The view that the police have taken in respect of these allegations of treason seems to us to fall directly within what Edmund Davies LJ says. To adopt the policy that the police apparently have is to put them above the law. The police owe the public a legal duty to perform their functions. This is particularly the case where the issue relates to the constitutional law of England. The framers of the laws protecting that constitution cannot have imagined that those charged with its enforcement would simply adopt a policy of not enforcing those laws. That would be, in the words of Edmund Davies LJ, “as repugnant as
it is startling“. We also wish to point out to the Commissioner that treason is not an ordinary crime. There is a duty to report it to the police and failure to do so is itself an offence, called misprision of treason. What is the point of these special provisions if the police can simply say they are not going to investigate the allegations? Surely there is none. So treason is a special case, especially at this level. This is a crucial additional factor which the courts would have to take into account when considering the general guidance to be given to the Commissioner. lt weighs in favour of action being taken. in those circumstances, and in conclusion, we strongly submit that the general guidance the Court would give to the police would be as follows. The views of the majority of the Court in Blackburn show that the Commissioner cannot simply say that he will not enforce the law, particularly not a law as important as treason, which is protected by special provisions as outlined above. Very simply, there is a law against treason and it must be enforced. This is not a case where the Commissioner would have discretion because the matter was marginal or un-blameworthy. Rather the matter is central to our constitutional law and of vital importance to every subject of the Crown. Treason touches the dignity and titles of the Monarch. These are not matters of small moment. The framers of the statute of 1351
cannot have imagined that no action would be taken if the law were to be violated. We would respectfully remind you that the law is above even the highest in the land and it must be applied to them with the same rigour as it is to an ordinary citizen. The Courts have reiterated this point Even if Lord Denning’s views are different or to be preferred, we submit that the Commissioner has adopted a policy not to enforce the treason laws given the number of allegations that have been made. This is not in any way a tenable position for him to hold.

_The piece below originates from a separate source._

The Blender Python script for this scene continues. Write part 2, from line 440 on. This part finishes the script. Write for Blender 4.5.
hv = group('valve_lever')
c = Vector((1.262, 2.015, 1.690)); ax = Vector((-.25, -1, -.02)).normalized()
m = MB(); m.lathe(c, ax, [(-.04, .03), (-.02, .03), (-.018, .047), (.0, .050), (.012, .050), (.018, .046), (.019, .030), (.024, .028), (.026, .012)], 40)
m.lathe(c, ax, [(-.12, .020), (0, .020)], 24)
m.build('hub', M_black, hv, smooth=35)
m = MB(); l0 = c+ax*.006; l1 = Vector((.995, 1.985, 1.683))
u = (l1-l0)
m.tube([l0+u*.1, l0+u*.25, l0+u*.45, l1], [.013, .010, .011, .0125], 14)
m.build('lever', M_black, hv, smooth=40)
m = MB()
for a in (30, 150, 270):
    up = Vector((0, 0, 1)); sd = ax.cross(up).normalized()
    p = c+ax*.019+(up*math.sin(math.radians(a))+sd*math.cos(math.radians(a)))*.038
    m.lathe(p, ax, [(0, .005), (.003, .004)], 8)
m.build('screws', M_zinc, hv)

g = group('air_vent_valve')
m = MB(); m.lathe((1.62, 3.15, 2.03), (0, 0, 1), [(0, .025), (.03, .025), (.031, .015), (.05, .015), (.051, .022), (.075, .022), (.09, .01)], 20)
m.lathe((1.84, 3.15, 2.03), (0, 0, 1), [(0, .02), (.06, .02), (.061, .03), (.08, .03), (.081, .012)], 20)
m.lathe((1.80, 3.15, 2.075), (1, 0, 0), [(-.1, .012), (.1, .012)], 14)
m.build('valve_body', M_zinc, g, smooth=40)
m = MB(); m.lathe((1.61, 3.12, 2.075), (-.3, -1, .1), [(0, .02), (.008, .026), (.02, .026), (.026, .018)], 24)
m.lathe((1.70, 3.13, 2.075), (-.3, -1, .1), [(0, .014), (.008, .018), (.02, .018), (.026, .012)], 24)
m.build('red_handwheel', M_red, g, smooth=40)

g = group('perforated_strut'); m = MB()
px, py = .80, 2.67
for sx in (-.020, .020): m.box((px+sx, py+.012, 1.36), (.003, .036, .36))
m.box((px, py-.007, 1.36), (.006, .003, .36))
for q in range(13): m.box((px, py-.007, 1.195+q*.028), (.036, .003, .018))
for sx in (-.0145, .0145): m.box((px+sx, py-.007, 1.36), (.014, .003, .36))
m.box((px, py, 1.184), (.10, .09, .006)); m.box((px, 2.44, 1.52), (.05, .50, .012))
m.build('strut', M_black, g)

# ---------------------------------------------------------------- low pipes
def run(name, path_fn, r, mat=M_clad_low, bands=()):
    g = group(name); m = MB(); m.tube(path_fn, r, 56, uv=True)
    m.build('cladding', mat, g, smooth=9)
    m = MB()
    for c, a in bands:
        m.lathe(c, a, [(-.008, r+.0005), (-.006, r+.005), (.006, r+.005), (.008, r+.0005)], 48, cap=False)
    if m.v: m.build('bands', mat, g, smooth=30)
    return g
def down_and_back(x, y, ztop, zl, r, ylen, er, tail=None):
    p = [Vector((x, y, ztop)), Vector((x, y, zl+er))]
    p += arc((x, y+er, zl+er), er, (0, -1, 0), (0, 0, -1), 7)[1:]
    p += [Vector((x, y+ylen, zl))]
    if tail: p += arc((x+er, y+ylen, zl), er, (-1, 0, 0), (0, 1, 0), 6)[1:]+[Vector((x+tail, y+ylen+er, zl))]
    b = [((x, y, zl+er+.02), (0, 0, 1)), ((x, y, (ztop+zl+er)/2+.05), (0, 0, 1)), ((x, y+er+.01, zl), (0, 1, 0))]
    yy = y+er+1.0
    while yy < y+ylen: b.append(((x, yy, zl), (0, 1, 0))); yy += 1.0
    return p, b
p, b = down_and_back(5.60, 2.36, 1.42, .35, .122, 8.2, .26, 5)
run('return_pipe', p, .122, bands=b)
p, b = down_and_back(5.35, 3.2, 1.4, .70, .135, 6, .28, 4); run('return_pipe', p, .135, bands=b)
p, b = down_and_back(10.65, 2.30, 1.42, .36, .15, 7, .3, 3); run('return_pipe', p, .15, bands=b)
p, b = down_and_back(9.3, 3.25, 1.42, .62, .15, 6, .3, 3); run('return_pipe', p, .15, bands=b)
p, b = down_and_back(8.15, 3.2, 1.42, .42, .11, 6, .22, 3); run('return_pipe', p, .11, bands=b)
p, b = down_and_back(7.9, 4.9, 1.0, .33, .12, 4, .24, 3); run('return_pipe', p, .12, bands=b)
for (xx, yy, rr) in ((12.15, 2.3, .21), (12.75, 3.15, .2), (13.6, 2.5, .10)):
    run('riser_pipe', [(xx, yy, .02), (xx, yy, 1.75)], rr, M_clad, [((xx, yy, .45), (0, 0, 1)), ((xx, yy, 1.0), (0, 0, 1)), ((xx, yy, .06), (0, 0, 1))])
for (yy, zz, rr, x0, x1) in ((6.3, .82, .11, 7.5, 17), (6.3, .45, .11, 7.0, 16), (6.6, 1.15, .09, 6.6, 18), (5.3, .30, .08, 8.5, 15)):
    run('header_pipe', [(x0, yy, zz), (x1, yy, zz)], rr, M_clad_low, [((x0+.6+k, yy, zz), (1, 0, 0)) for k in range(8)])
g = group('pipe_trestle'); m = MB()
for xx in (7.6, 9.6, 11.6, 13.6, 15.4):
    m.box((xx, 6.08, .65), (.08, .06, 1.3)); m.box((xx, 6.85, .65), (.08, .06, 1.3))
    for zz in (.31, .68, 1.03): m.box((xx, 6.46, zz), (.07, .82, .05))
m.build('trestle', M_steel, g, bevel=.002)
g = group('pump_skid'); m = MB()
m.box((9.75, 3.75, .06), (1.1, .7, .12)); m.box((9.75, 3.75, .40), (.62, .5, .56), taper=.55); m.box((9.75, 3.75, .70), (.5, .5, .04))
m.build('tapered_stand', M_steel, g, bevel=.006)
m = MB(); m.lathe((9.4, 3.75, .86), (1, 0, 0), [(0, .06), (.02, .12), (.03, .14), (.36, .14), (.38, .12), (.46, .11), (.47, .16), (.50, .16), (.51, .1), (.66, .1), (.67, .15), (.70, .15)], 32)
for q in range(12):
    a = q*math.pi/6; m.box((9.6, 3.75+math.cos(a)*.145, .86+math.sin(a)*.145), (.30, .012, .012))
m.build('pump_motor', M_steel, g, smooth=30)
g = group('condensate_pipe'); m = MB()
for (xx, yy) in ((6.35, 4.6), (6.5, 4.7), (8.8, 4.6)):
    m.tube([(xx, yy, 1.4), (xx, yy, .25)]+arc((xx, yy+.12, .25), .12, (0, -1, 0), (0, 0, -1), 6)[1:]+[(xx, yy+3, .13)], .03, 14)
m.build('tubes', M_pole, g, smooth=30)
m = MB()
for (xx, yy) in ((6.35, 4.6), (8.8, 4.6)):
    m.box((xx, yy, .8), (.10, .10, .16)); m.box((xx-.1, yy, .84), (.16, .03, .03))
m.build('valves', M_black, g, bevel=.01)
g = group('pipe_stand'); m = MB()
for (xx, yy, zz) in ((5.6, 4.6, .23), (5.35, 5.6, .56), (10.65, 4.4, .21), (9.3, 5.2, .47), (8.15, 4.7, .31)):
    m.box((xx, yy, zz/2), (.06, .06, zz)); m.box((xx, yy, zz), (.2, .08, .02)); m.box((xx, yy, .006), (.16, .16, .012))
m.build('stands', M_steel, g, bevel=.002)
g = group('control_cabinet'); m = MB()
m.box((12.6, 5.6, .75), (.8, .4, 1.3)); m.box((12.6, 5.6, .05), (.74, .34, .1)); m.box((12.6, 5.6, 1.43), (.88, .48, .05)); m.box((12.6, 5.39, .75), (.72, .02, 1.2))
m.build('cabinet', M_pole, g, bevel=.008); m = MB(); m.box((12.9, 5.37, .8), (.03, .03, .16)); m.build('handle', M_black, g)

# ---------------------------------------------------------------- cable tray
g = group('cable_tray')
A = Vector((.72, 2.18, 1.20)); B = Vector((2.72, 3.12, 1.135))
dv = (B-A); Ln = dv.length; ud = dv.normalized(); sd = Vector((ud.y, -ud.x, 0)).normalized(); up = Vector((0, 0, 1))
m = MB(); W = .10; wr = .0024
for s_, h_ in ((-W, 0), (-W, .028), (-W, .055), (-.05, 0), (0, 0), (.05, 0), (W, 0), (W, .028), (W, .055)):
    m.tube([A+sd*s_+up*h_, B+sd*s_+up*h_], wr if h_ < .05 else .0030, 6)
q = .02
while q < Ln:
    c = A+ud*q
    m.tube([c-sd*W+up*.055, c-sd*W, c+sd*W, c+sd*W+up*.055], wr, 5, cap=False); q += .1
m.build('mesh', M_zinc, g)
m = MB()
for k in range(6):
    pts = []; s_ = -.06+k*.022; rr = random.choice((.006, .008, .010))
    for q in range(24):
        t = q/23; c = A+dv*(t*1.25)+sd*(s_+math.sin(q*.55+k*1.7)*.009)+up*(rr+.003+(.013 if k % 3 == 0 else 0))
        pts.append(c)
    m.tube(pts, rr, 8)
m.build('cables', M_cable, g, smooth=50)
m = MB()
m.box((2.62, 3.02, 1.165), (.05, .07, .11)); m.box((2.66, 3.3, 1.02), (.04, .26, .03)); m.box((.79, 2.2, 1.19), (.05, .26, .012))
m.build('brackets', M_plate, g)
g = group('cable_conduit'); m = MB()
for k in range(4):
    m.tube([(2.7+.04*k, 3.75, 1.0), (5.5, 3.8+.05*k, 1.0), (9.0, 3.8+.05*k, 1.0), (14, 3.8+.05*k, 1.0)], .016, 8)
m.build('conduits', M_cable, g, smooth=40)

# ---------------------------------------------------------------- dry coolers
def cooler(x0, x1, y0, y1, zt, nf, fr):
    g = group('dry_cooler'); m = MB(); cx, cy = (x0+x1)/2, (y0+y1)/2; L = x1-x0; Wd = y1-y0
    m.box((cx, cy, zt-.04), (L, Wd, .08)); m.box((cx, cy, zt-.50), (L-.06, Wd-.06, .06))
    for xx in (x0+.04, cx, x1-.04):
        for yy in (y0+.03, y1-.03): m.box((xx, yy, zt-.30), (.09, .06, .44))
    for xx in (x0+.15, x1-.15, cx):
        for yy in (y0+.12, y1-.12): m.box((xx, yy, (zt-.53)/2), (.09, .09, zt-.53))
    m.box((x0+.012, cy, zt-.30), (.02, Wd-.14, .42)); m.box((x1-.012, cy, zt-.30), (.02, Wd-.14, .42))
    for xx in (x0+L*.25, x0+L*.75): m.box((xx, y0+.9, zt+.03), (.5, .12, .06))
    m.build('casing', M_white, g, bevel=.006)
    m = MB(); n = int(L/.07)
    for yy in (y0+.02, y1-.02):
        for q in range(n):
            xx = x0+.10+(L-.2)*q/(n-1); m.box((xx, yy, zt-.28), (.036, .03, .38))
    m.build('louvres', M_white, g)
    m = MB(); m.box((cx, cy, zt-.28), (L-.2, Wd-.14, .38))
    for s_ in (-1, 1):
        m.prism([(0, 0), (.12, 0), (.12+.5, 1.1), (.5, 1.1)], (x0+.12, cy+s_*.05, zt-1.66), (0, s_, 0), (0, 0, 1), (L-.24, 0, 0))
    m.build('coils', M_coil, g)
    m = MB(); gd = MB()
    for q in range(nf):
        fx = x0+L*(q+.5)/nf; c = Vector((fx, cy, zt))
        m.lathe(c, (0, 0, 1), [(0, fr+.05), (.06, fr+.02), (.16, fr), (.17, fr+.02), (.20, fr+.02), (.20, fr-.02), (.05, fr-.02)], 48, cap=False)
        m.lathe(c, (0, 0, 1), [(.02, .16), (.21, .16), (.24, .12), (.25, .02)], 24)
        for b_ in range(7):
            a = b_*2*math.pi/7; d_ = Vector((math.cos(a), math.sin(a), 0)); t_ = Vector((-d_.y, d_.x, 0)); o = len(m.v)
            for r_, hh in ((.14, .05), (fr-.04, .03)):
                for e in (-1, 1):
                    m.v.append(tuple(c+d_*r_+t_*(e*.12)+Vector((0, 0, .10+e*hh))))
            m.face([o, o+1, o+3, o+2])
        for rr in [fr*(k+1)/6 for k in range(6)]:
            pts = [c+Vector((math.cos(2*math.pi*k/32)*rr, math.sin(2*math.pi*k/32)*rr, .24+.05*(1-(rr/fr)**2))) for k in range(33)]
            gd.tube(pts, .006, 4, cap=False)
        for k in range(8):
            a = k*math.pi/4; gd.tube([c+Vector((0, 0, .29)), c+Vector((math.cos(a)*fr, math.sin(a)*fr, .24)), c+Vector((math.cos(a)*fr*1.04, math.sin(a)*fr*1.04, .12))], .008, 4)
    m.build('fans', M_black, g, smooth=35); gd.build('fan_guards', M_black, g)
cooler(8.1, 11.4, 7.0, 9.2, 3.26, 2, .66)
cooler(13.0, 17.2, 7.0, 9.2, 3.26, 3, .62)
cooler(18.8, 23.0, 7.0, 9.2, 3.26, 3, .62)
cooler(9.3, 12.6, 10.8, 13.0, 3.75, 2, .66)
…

Accordingly, we look forward to hearing from you that all these allegations of treason will be investigated as a matter of urgency as befits matters of this importance.

Of course it’s also true that while it is obvious that these politicians have committed High Treason, the majority of the legal profession, House of Lords and Commons are all also in favour of this treason having been committed, with the result that there is no possibility that any process directed through the current legal system will deliver a remedy.